Tom’s English is excellent, easily the best of any I heard in his family; Chinese is the language of the home. At one time he studied Chinese writing and culture, but hasn’t had the time, opportunity, or money to continue since coming to San Diego. He was born in a village in Cambodia where his family had a small store selling clothing and other dry goods. By the time he was seven, the fighting between Cambodian forces and the Khmer Rouge had intensified to the point where the family moved to the capital, Phnom Penh. There his father hired a Chinese tutor to teach the children at home, since the long-established school in the city had been closed by government decree. Capitalizing on latent and widespread dislike of the ethnic Chinese, who tend to dominate commerce in Southeast Asia, the government had declared that only Cambodian could be taught in schools. Chinese-speaking people, the argument went, were likely to sustain a divided loyalty between anti-Communist Cambodia and the People’s Republic.

“If you went to Chinese school they would kill you,” said Tom. “It was like this: They liked the Chinese people, but they just didn’t want you to learn Chinese, so we learned it at home.”

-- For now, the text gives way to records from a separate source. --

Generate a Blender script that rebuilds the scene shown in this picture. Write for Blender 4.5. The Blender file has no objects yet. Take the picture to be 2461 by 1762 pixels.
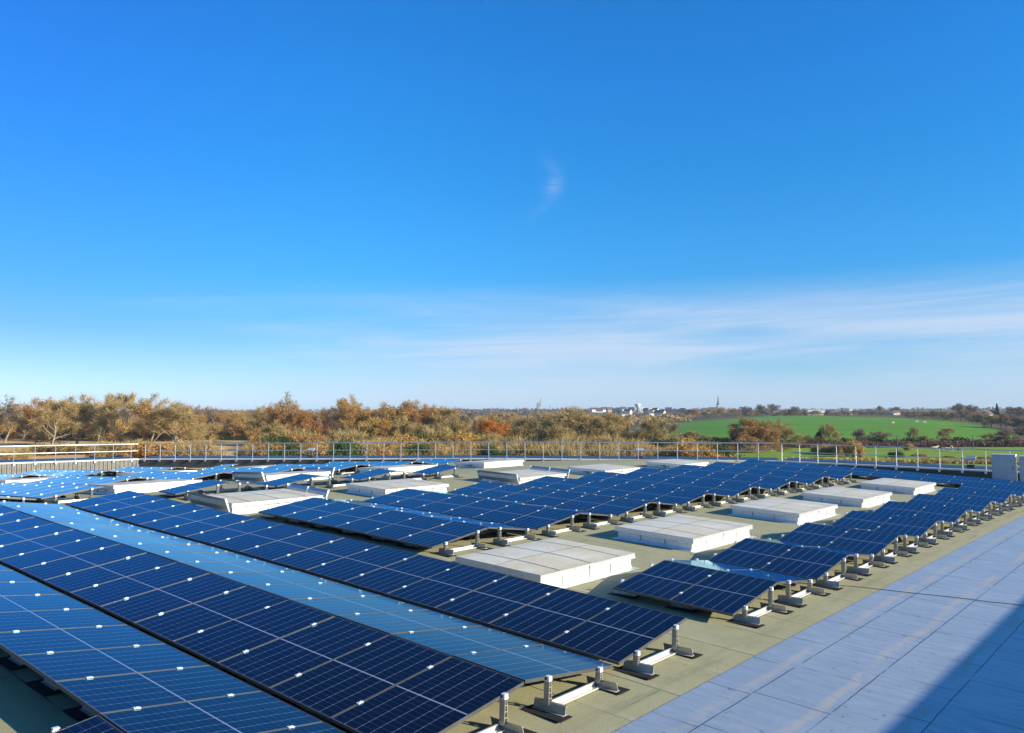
import bpy, bmesh, math, random
from mathutils import Vector, Matrix
random.seed(7)
R_ = math.radians
sc = bpy.context.scene
COL = sc.collection

# ------------------------------------------------------------------ camera
F_PX, CX, CY, HY, YAW, ROLL = 1934.0, 1230.5, 881.0, 997.4, 0.71723, -0.0027
cam = bpy.data.cameras.new("camera")
cam_o = bpy.data.objects.new("camera", cam)
COL.objects.link(cam_o)
PITCH = math.atan((HY - CY) / F_PX)
cam_o.matrix_world = (Matrix.Rotation(YAW, 4, 'Z') @ Matrix.Rotation(math.pi / 2 + PITCH, 4, 'X')
                      @ Matrix.Rotation(ROLL, 4, 'Z'))
cam.sensor_width = 36.0
cam.lens = F_PX / 2461.0 * 36.0
cam.clip_start = 0.1
cam.clip_end = 20000
sc.camera = cam_o
sc.view_settings.view_transform = 'Standard'
sc.view_settings.look = 'None'
sc.view_settings.gamma = 1.0
sc.view_settings.exposure = 0.7
sc.view_settings.use_curve_mapping = False

# ------------------------------------------------------------------ sun and sky
SUN_AZ, SUN_EL = R_(17), R_(19)          # azimuth measured from +X towards +Y
sun_dir = Vector((math.cos(SUN_AZ) * math.cos(SUN_EL), math.sin(SUN_AZ) * math.cos(SUN_EL), math.sin(SUN_EL)))
sun = bpy.data.lights.new("sun", 'SUN')
sun.energy = 5.0
sun.angle = R_(0.5)
sun.color = (1.0, 0.89, 0.71)
sun_o = bpy.data.objects.new("sun", sun)
COL.objects.link(sun_o)
sun_o.rotation_euler = sun_dir.to_track_quat('Z', 'Y').to_euler()
sun_o.location = (30, 10, 40)


class NT:
    """tiny helper round a node tree"""
    def __init__(self, tree):
        self.t = tree
        self.n = tree.nodes
        self.l = tree.links

    def new(self, kind, **kw):
        n = self.n.new(kind)
        for k, v in kw.items():
            setattr(n, k, v)
        return n

    def put(self, sock, v):
        if isinstance(v, bpy.types.NodeSocket):
            self.l.new(v, sock)
        else:
            if sock.type == 'RGBA' and len(v) == 3:
                v = (*v, 1)
            sock.default_value = v

    def math(self, op, a, b=None, c=None, clamp=False):
        n = self.new('ShaderNodeMath', operation=op, use_clamp=clamp)
        self.put(n.inputs[0], a)
        if b is not None: self.put(n.inputs[1], b)
        if c is not None: self.put(n.inputs[2], c)
        return n.outputs[0]

    def step(self, x, a, b):
        n = self.new('ShaderNodeMapRange', interpolation_type='SMOOTHSTEP')
        self.put(n.inputs['Value'], x)
        n.inputs['From Min'].default_value = a
        n.inputs['From Max'].default_value = b
        return n.outputs[0]

    def mix(self, f, a, b, mode='MIX'):
        n = self.new('ShaderNodeMix', data_type='RGBA', blend_type=mode)
        self.put(n.inputs[0], f)
        self.put(n.inputs[6], a)
        self.put(n.inputs[7], b)
        return n.outputs[2]

    def noise(self, vec, scale, detail=3, rough=.5, dist=0.0):
        n = self.new('ShaderNodeTexNoise')
        if vec is not None: self.l.new(vec, n.inputs['Vector'])
        n.inputs['Scale'].default_value = scale
        n.inputs['Detail'].default_value = detail
        n.inputs['Roughness'].default_value = rough
        n.inputs['Distortion'].default_value = dist
        return n.outputs['Fac']

    def scale(self, vec, s):
        n = self.new('ShaderNodeVectorMath', operation='MULTIPLY')
        self.l.new(vec, n.inputs[0])
        n.inputs[1].default_value = s
        return n.outputs[0]

    def comb(self, x, y, z=0.0):
        n = self.new('ShaderNodeCombineXYZ')
        for s, v in zip(n.inputs, (x, y, z)): self.put(s, v)
        return n.outputs[0]

    def line(self, x, period, width, off=0.0):
        """1 on thin lines at off + k*period"""
        a = self.math('SUBTRACT', x, off)
        a = self.math('DIVIDE', a, period)
        a = self.math('FRACT', self.math('ADD', a, 0.5))
        a = self.math('ABSOLUTE', self.math('SUBTRACT', a, 0.5))
        return self.math('LESS_THAN', a, width / period / 2)


world = bpy.data.worlds.new("World")
sc.world = world
world.use_nodes = True
w = NT(world.node_tree)
w.n.clear()
sky = w.new('ShaderNodeTexSky', sky_type='NISHITA')
sky.sun_disc = False
sky.sun_elevation = SUN_EL
sky.sun_rotation = math.pi / 2 - SUN_AZ
sky.altitude = 0
sky.air_density = 1.0
sky.dust_density = 0.2
sky.ozone_density = 1.0
tc = w.new('ShaderNodeTexCoord')
sep = w.new('ShaderNodeSeparateXYZ')
w.l.new(tc.outputs['Generated'], sep.inputs[0])
dx, dy, dz = sep.outputs
elev = w.math('ARCSINE', dz)
azim = w.math('ARCTAN2', dx, dy)               # clockwise from +Y, camera looks at -YAW
az = w.math('ADD', azim, YAW)                  # 0 straight ahead of the photographer
tint = w.new('ShaderNodeValToRGB')
w.l.new(w.math('MULTIPLY', elev, 1.0 / R_(60)), tint.inputs[0])
# sky tinted by elevation; greyed above the view to make ambient light less blue
TINT = [(0.0, (0.820, 1.140, 2.360)), (0.0183, (0.737, 1.041, 2.060)), (0.0479, (0.600, 0.985, 1.740)), (0.0969, (0.370, 0.910, 1.600)), (0.1455, (0.255, 0.945, 1.660)), (0.1933, (0.215, 0.987, 1.790)), (0.2859, (0.164, 1.030, 1.900)), (0.3733, (0.157, 1.060, 2.070)), (0.4506, (0.145, 1.053, 2.095)), (0.62, (0.280, 1.000, 1.800)), (1.0, (0.450, 0.950, 1.500))]
while len(tint.color_ramp.elements) < len(TINT): tint.color_ramp.elements.new(.5)
for e_, (p_, c_) in zip(tint.color_ramp.elements, TINT):
    e_.position = p_
for e_, (p_, c_) in zip(tint.color_ramp.elements, TINT):
    e_.color = (c_[0] / 2.5, c_[1] / 2.5, c_[2] / 2.5, 1)
tint2 = w.mix(1.0, tint.outputs[0], (2.5, 2.5, 2.5), 'MULTIPLY')
hs = w.new('ShaderNodeMix', data_type='RGBA', blend_type='MULTIPLY')
hs.inputs[0].default_value = 1.0
w.l.new(sky.outputs[0], hs.inputs[6])
west = w.step(az, -.12, -.64)                     # the sky is a little deeper to the left
tint3 = w.mix(w.math('MULTIPLY', w.math('MULTIPLY', west, w.step(elev, .01, .10)), w.step(elev, .62, .42)), tint2, w.mix(1.0, tint2, (.93, .77, .92), 'MULTIPLY'))
w.l.new(tint3, hs.inputs[7])
n1 = w.noise(w.comb(w.math('MULTIPLY', az, 2.6), w.math('ADD', w.math('MULTIPLY', elev, 46.0), w.math('MULTIPLY', az, -1.3)), 1.3), 1.0, 7, .66, .7)
n2 = w.noise(w.comb(w.math('MULTIPLY', az, 1.2), w.math('MULTIPLY', elev, 9.0), 4.1), 1.6, 3)
band = w.math('MULTIPLY', w.step(elev, .172, .105), w.step(elev, -.02, .05))
band = w.math('MULTIPLY', band, w.step(w.math('ADD', az, w.math('MULTIPLY', w.math('SUBTRACT', n1, .5), .5)), -.50, .10))
veil = w.math('MULTIPLY', band, w.math('ADD', .42, w.math('MULTIPLY', w.step(n1, .32, .72), .58)))
veil = w.math('MULTIPLY', veil, w.step(n2, .22, .55))
# the one small wisp high in the middle
wx = w.math('SUBTRACT', az, w.math('ADD', 0.056, w.math('MULTIPLY', w.math('POWER', w.math('SUBTRACT', elev, .288), 2.0), -15.0)))
g = w.math('ADD', w.math('POWER', w.math('DIVIDE', w.math('ADD', wx, w.math('MULTIPLY', w.math('SUBTRACT', n1, .5), .02)), .0105), 2.0), w.math('POWER', w.math('DIVIDE', w.math('SUBTRACT', elev, .280), .027), 2.0))
wisp = w.math('MULTIPLY', w.math('POWER', 2.718, w.math('MULTIPLY', g, -1.0)), w.math('MULTIPLY', w.step(n1, .25, .8), .26))
cl = w.math('ADD', w.math('MULTIPLY', veil, .80), wisp, clamp=True)
skyc = w.mix(cl, hs.outputs[2], (5.8, 6.6, 8.1))
bg = w.new('ShaderNodeBackground')
bg.inputs['Strength'].default_value = 0.071
w.l.new(skyc, bg.inputs['Color'])
wo = w.new('ShaderNodeOutputWorld')
w.l.new(bg.outputs[0], wo.inputs[0])

# ------------------------------------------------------------------ mesh helpers
class MB:
    """collects boxes, bars, tubes and quads and links them as ONE mesh object"""
    def __init__(self):
        self.v, self.f, self.m = [], [], []

    def add(self, vs, fs, mi=0):
        b = len(self.v)
        self.v += [tuple(p) for p in vs]
        self.f += [tuple(b + i for i in f) for f in fs]
        self.m += [mi] * len(fs)

    def box(self, x0, x1, y0, y1, z0, z1, mi=0, M=None):
        vs = [Vector((x, y, z)) for z in (z0, z1) for y in (y0, y1) for x in (x0, x1)]
        if M is not None: vs = [M @ v for v in vs]
        self.add(vs, [(0, 2, 3, 1), (4, 5, 7, 6), (0, 1, 5, 4), (2, 6, 7, 3), (0, 4, 6, 2), (1, 3, 7, 5)], mi)

    def prism(self, prof, x0, x1, mi=0):
        """profile in (y, z), extruded along x"""
        n = len(prof)
        vs = [(x0, y, z) for y, z in prof] + [(x1, y, z) for y, z in prof]
        fs = [(i, (i + 1) % n, n + (i + 1) % n, n + i) for i in range(n)]
        fs += [tuple(range(n - 1, -1, -1)), tuple(range(n, 2 * n))]
        self.add(vs, fs, mi)

    def tube(self, pts, rad, seg=6, mi=0, cap=True):
        pts = [Vector(p) for p in pts]
        if not isinstance(rad, (list, tuple)): rad = [rad] * len(pts)
        b = len(self.v)
        for i, p in enumerate(pts):
            d = (pts[min(i + 1, len(pts) - 1)] - pts[max(i - 1, 0)]).normalized()
            a = d.cross(Vector((0, 0, 1)))
            if a.length < 1e-3: a = d.cross(Vector((1, 0, 0)))
            a.normalize()
            c = d.cross(a)
            for k in range(seg):
                t = 2 * math.pi * k / seg
                self.v.append(tuple(p + (a * math.cos(t) + c * math.sin(t)) * rad[i]))
        for i in range(len(pts) - 1):
            for k in range(seg):
                k2 = (k + 1) % seg
                self.f.append((b + i * seg + k, b + i * seg + k2, b + (i + 1) * seg + k2, b + (i + 1) * seg + k))
                self.m.append(mi)
        if cap:
            self.f.append(tuple(b + k for k in range(seg))[::-1]); self.m.append(mi)
            e = b + (len(pts) - 1) * seg
            self.f.append(tuple(e + k for k in range(seg))); self.m.append(mi)

    def mesh(self, name, mats, smooth=False):
        me = bpy.data.meshes.new(name)
        me.from_pydata(self.v, [], self.f)
        for m in (mats if isinstance(mats, (list, tuple)) else [mats]): me.materials.append(m)
        me.polygons.foreach_set('material_index', self.m)
        if smooth: me.polygons.foreach_set('use_smooth', [True] * len(self.f))
        me.update()
        return me

    def build(self, name, mats, parent=None, loc=(0, 0, 0), smooth=False, M=None):
        return link(name, self.mesh(name, mats, smooth), parent, loc, M)


def link(name, data, parent=None, loc=(0, 0, 0), M=None):
    o = bpy.data.objects.new(name, data)
    COL.objects.link(o)
    if parent is not None: o.parent = parent
    if M is not None: o.matrix_local = M
    else: o.location = loc
    return o


def tag(o, label=None, cat=None, group=None, kind=None):
    if label: o['label'] = label
    if cat: o['category'] = cat
    if group: o['group'] = group
    if kind: o['kind'] = kind
    return o


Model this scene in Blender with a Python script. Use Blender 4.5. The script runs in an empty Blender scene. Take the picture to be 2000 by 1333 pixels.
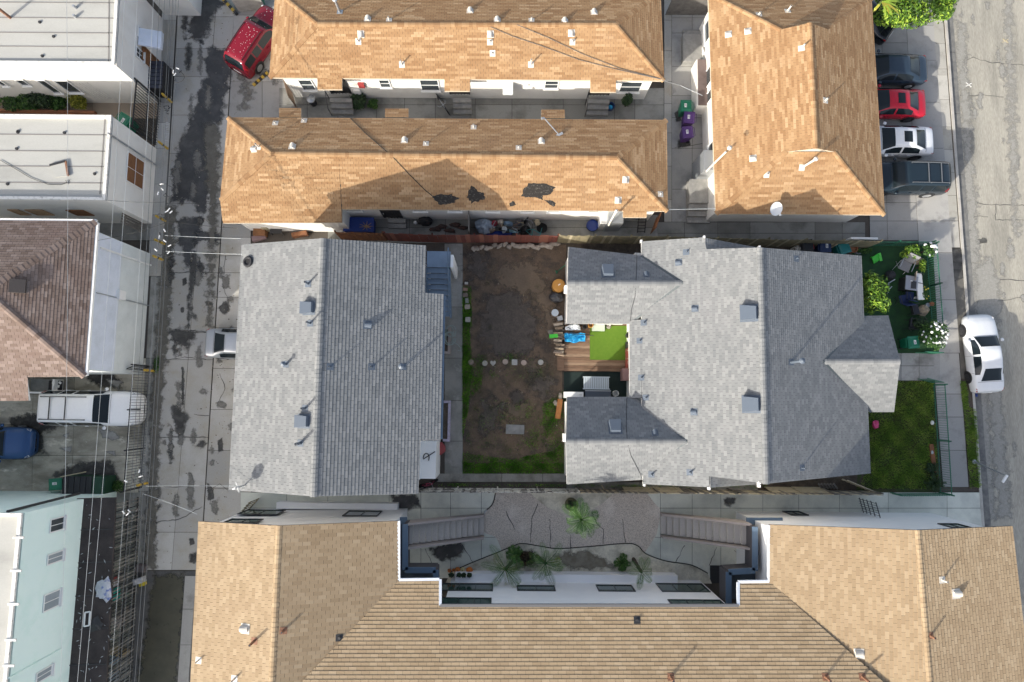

From Phnom Penh the family went to live with an uncle in Saigon, and from there they immigrated to Malaysia as boat people, and thence to San Diego. Tom’s father teaches the youngest daughters some Chinese at home, but otherwise the learning of Chinese in the family has stopped. I asked Tom why no one had looked into the Chung Hwa School, and one of his sisters piped up, “Too lazy.” And Tom said, “I really don’t know.” “There’s a funny thing about this school,” said Jeannette Hsu Srbich as she was totaling the income of tuition at her desk, just before the classes let out. “We seem to have two kinds of people: the children from Taiwan whose fathers are engineers, and the kids from here whose fathers own restaurants. We have a whole lot of restaurants here.”

Sitting next to her was Pat Praseuth, smiling politely in agreement. Her husband Paul was outside on a bench in his Western-yoke jacket. I asked him if it were a hardship for him to send his four children to private school while he was unemployed, and he said it was, but that Chinese was an important language for the future. I asked him why, and he said, “China’s big.” I thought at the time that he hadn’t understood my question, and let his answer drop.

“What are your plans for the future?” I said.

“I'm making contact with a friend to go to Los Angeles,” he said.

“To work as an auto mechanic?” “No. Maybe wholesaling. Something like that. Wait and see.”

“Have you tried to go into wholesaling here?”

He shook his head. He said there were many more Chinese people in Los Angeles.

“Ah,” I said, “there’s a huge Chinatown there.”

He nodded. Then Mrs. Srbich came into the courtyard, ringing her bell, while most of the children had gotten the jump on her and were heading for the parking lot. The Praseuths gathered their children and drove away in their Volkswagen.